By John Garrity
Saturday, March 31, 2007

RANCHO MIRAGE, Calif. — Ever play Cut Leaderboard? That's the game where you take the top ten scorers after two rounds of a major championship and compare them to the top ten "losers" — i.e., those players who finish just below the cut line. As often as not, the two lists look as if they were generated at random. The real leaderboard will have seven journeyman pros, a career amateur from Kotzabue, Alaska, an Asian Tour refugee playing on a sponsor's exemption ... and Phil Mickelson. The cut leader board will have seven journeyman pros, a high school senior from Peculiar, Mo., a former PGA Tour commissioner ... and Vijay Singh.

I started playing Cut Leaderboard in my head Friday afternoon while watching Natalie Gulbis finish her round - and her week - at the Kraft Nabisco Championship, the first major of the LPGA season.

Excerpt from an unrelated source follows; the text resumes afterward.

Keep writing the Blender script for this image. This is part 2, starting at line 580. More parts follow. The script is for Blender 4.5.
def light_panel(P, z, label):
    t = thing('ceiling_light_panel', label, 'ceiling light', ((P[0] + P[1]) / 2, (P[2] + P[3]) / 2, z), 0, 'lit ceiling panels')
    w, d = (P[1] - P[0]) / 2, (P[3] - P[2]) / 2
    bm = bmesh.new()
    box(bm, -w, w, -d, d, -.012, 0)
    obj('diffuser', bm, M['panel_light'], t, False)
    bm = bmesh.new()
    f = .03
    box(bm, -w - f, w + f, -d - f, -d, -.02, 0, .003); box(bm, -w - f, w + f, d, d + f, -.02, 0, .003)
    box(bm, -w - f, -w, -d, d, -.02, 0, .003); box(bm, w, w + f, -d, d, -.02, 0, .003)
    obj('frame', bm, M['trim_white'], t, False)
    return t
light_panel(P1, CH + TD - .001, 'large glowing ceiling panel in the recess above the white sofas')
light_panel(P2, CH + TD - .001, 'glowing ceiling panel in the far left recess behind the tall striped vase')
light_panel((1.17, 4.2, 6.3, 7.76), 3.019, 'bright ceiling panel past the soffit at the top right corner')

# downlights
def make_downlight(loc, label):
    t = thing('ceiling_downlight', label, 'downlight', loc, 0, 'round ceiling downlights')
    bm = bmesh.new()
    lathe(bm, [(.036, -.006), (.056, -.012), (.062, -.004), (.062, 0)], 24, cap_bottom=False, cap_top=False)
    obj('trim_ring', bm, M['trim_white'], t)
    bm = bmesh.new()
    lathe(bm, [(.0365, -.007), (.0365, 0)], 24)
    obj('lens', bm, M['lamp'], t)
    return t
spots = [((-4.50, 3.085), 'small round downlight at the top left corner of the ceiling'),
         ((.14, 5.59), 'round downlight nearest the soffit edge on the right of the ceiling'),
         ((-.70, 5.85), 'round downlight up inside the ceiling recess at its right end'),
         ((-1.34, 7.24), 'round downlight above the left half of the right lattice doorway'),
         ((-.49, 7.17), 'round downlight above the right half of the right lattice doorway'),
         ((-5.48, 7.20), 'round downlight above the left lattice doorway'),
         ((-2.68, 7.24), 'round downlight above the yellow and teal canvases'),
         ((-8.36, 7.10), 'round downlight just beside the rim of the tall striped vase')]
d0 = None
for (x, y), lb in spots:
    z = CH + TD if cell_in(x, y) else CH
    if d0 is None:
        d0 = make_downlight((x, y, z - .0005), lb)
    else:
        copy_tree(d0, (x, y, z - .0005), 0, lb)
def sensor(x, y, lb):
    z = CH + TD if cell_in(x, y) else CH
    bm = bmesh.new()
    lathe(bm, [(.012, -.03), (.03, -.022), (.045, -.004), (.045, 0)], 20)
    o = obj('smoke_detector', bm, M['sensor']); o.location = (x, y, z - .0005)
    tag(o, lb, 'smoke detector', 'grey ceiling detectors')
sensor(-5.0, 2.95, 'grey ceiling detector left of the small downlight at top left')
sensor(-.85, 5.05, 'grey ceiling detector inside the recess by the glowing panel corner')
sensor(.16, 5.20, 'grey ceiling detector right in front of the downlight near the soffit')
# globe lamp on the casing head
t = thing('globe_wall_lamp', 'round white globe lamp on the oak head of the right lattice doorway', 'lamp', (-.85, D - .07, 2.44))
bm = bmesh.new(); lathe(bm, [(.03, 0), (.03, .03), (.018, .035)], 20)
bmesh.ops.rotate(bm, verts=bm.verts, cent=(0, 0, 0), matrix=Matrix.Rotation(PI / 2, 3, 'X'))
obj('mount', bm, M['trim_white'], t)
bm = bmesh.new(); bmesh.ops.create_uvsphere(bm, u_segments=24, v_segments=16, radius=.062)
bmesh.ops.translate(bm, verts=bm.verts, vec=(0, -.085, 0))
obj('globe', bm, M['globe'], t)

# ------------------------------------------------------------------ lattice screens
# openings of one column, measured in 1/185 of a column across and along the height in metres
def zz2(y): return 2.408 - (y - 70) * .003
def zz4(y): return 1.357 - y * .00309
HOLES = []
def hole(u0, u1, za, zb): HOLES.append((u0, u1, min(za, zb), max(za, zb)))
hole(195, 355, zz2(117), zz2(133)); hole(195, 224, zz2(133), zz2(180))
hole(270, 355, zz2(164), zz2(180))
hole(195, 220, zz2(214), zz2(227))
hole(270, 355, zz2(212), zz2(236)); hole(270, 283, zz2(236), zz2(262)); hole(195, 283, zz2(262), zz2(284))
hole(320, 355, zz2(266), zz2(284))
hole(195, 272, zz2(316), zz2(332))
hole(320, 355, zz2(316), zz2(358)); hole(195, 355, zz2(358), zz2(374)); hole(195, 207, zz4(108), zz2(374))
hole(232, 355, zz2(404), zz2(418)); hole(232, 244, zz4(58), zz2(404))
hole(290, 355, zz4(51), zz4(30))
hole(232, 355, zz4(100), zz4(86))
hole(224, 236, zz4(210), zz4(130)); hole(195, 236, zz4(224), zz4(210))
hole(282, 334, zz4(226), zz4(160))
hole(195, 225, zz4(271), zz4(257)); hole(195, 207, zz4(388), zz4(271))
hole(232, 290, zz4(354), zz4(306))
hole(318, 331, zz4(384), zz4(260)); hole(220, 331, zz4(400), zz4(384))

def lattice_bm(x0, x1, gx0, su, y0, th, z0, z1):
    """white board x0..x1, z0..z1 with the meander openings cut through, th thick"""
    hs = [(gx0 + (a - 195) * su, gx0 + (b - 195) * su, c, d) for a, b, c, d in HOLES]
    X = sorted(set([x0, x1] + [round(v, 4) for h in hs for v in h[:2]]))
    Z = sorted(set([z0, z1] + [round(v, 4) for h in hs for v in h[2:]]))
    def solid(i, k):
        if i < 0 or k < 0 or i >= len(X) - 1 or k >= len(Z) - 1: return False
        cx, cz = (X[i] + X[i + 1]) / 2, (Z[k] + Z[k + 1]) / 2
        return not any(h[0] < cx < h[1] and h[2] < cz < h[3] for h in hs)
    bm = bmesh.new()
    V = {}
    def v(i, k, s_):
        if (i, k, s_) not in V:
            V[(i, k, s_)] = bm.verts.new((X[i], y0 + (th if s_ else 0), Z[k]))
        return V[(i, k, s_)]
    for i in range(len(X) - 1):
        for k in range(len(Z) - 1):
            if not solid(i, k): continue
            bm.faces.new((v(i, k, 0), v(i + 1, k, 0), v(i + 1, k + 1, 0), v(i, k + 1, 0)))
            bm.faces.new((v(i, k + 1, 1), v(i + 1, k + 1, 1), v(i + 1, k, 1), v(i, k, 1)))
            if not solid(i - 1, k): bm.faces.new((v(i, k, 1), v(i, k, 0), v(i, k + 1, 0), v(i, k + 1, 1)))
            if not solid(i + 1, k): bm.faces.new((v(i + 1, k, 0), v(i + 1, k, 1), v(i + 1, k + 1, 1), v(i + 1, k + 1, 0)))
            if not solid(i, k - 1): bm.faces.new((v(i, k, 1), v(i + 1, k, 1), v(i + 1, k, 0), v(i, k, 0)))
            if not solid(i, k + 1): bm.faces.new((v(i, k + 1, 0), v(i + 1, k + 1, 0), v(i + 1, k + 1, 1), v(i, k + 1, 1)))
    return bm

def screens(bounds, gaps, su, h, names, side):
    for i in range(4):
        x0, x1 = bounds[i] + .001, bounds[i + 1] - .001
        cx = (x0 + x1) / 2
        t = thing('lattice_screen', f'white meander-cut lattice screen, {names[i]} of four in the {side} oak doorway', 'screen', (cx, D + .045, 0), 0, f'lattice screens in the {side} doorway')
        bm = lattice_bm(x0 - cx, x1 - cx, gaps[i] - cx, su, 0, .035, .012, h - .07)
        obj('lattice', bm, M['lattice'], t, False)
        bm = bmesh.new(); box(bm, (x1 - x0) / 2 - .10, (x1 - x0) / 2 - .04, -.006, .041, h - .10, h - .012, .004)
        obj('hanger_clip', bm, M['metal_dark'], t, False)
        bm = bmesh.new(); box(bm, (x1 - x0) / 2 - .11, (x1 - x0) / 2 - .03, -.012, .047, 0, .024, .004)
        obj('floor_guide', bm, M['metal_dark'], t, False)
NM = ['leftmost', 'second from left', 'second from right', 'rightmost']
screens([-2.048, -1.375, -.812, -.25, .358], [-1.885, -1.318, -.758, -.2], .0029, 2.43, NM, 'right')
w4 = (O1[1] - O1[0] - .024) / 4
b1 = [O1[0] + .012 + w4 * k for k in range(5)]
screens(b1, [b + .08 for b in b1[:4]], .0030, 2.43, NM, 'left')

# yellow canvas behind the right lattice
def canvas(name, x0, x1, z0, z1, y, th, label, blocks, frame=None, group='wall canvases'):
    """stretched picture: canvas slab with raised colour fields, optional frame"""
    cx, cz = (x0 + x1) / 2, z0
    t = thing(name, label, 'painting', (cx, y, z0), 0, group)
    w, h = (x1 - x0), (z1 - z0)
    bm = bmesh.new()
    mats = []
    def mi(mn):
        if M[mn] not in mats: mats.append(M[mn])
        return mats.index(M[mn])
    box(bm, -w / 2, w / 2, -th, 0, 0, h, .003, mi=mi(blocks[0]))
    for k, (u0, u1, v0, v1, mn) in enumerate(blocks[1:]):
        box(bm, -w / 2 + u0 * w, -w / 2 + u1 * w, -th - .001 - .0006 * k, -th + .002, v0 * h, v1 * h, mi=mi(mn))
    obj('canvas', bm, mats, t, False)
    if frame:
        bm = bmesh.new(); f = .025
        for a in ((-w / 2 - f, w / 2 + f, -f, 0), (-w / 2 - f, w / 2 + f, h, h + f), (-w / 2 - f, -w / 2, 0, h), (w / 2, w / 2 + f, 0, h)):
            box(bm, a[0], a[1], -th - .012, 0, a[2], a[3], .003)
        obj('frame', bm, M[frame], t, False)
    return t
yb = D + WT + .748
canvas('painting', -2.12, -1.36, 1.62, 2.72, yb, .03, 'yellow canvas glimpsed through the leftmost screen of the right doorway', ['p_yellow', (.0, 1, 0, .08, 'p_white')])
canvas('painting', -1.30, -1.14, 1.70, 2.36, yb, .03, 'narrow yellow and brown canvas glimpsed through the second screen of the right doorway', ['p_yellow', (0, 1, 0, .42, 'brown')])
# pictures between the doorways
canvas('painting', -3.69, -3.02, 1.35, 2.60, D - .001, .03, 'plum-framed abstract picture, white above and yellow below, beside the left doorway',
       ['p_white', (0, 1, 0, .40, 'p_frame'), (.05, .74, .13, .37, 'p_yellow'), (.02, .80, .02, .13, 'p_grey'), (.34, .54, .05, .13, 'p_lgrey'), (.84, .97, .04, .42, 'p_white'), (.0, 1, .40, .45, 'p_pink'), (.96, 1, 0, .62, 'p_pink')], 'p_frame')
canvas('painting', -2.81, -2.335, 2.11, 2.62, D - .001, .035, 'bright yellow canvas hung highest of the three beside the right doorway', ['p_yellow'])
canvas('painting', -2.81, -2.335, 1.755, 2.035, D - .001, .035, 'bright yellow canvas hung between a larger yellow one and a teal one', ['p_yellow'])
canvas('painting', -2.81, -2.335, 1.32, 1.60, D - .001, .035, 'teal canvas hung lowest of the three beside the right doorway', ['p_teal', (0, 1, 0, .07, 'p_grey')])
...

Gulbis was in the fairway of the par-5 ninth hole (her eighteenth) with a wedge in her hand, and I expected her to stick one inside the shadow of the flagstick. Instead she launched a shot so high that I thought she might run up the fairway and catch it in her skirt. (Although, now that I think about it, her skirt was too tight to catch anything but stares.) Gulbis's ball landed short of the green and rolled back down the bank, prompting her to poke her club into the turf and stomp around in disgust.

And no wonder: Natalie was already 12-over for the tournament.

So bye-bye to the two-time Solheim Cup star, who has her own line of swimsuit calendars, a half-hour reality show on the Golf Channel, and enough glamour/game to be the current cover girl of Golf for Women.

A couple of hours later, when the shadows were starting to lengthen on the course, I strolled out to watch world No. 1 Annika Sorenstam crash and burn. She was 5-over. Then she was 6-over, after three-putting at sixteen. Oops, make that 7-over — Annika lipped out another short one at seventeen. "Poor thing," a woman in the gallery whispered. "She probably can't wait to get out of here."

The lady was probably right, but the Dinah Shore course is playing so fast and hard that 8-over was good enough to slip by the weekend gatekeeper. So Annika is in and Natalie, at 13-over, is out — so far out that she's dropped off the Cut Leader Board.

Anyway, here are the two lists at the halfway point of the Kraft Nabisco:

Real leaders: T1 Lorena Ochoa and Paula Creamer; T3 Suzann Pettersen and Shi Hyun Ahn; 5 Se Ri Pak; T6 Brittany Lincicome, Catriona Matthew, Lindsey Wright and Maria Hjorth; T10 Brittany Lang, Stacy Lewis and Meagan Francella.

Cut leaders (+9 and higher): T1 Esther Choe, Reilly Rankin, Nicole Perrot, Hee-Won Han, Taylor Leon, and Wendy Doolan; T7 Mi Il Chung, Amy Hung, Kimberly Kim, Seon-Hwa Lee and Birdie Kim.

At first glance, the real leaderboard looks like … well, like the real leaderboard. Ochoa, last year's LPGA player of the year, is coming off a victory at the Safeway International and is on the verge of replacing Sorenstam at the top of the world ranking. Creamer, in her third season, is a Solheim Cup veteran who already has three wins under her pink bow. Petterson, a raucous Norwegian - (oxymoron alert!) - pushed Ochoa to the limit last week in Arizona.

The "loser list," let's be honest, reads like the flight manifest for a United Nations relief mission.

But look closer. Only one player on the real leaderboard, Se Ri Pak, has won a major championship. The cut leader board, too, has a major champion — Birdie Kim, winner of the 2005 U.S. Women's Open — and a little farther down the cut list you have the 2003 U.S. Women's Open champ (Hilary Lunke), the 2003 Kraft Nabisco champ (Patricia Meunier-Lebouc), and the sixth-place finisher in last year's Women's British Open (Lori Kane). If Sorenstam had swallowed her pride and chunked another chip or two, the cut team would be a genuine threat to beat the real leaders in a Solheim-style shootout.

That won't happen, but here's my suggestion for future Kraft Nabisco Championships: Let the cut leaders jump in the pond at eighteen before they run off to catch their flights.

It'll be good practice for those who come back some day and win.